Le succès de beenz.com n'est pas passé inaperçu, à tel point que la Banque
centrale européenne lui a consacré une étude en août 1999. Car, en permettant à
son détenteur de disposer d'un compte en ligne et d'y puiser à volonté pour
effectuer ses achats de biens et de services sur tous les sites qui l'acceptent
comme moyen de paiement, le beenz se positionne comme une véritable unité de
compte pour les échanges monétaires. Sans frontières géographiques, les beenz
peuvent être dépensés aussi bien sur le territoire d'émission qu'à l'étranger.
Ils se récoltent sur les sites créditeurs partenaires de beenz.com, mais sont
utilisables auprès de tous les adhérents au programme, sans soucis
d'exclusivité. Ils ne souffrent pas des taux de change, ont une valeur fixe
indexée sur le cours du dollar et répondent aux besoins de sécurité de paiement
en ligne. Mieux qu'une monnaie réelle, le beenz échappe également tout
naturellement à la TVA et aux impôts. Enfin, aux Etats-Unis, il peut être
considéré comme une liquidité, puisque le partenariat stratégique conclu entre
beenz.com et Master Card a déjà donné naissance à une carte bancaire qui offre
à son détenteur la possibilité de payer en beenz, auprès de tous les
établissements acceptant la Master Card. Née de l'idée d'unifier tous les
programmes de fidélisation de clientèle, cette nouvelle monnaie virtuelle
universelle pourrait- elle un jour se soustraire aux monnaies d'Etat ? Ne
rêvons pas. Ne serait-ce que parce que les beenz ne sont pas échangeables.

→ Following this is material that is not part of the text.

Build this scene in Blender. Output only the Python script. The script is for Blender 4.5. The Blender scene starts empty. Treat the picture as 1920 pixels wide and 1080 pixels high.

Néanmoins, certains économistes étudient de près les risques d'inflation que
pourrait provoquer l'injection de ce type de monnaie dans le système
économique. Car, à l'instar d'une banque, beenz.com crée réellement de la
monnaie virtuelle. La valeur d'une unité a été fixée à 7 centimes. Beenz.com la
diffuse auprès des clients qui l'utilisent pour récompenser les actions
réalisées sur leur site, puis la rachète après usage à 3,5 centimes. La marge
brute de 50 % ainsi réalisée sur l'ensemble des transactions contribue au
développement du chiffre d'affaires de la société et au financement des frais
de fonctionnement (la logistique, la facturation, la gestion de comptes, les
paiements, les statistiques et l'installation du logiciel de transaction chez
le client sont assurés par beenz.com).
Un véritable mode de paiement universel
Depuis sa création, la commercialisation du
beenz a rapporté 10 millions de dollars à beenz.com, dont 7 millions sur le
seul premier trimestre 2000. Et la société table sur un chiffre d'affaires de
50 millions de dollars pour la fin de l'année ! La principale raison qui
explique la beenzmania, c'est que le concept utilisé est en rupture totale avec
la plupart des programmes de fidélisation on line utilisés à travers le monde.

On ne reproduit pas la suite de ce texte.